The trend of gamification — applying elements of game play to other areas of life — is the apex of the neoliberal fantasy, rendering both work and our leisure time outside of it into a series of games that we supposedly enjoy playing for their own sake.
Gamification in your personal life can be a useful tool to motivate yourself to complete a chore you don’t want to do, to build a habit that you have trouble forming, to otherwise increase the hit of dopamine you get when you do something if you’re someone who has trouble creating reward cycles in your life (shout out to !neurodivergence@beehaw.org). When a corporation does it to increase your addiction to their platform, as so many do with phone platforms, social media platforms, or content consumption platforms, or with their employees, it is definitively exploitative.

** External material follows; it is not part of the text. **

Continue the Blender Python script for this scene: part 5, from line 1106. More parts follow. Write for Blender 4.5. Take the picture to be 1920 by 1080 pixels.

Yeah, as someone with ADHD I find the idea that gamification is inherently exploitative to be outright offensive. It’s an absolutely necessary accessibility tool for many people with executive function issues. Hell I need gamification to remember to brush my damn teeth every day.
Sure some corpos can take it too far, but this article is way off the mark.
My ADHD brain also craves the dopamine hit.
However, I recently watched a video on how a Chinese shopping site gameifies itself to entice users to spend money with literal “spin the wheel for a chance at a huge discount” then “refer a friend to spin the wheel again!”
When gameification becomes a gamble, that is when it is exploitive.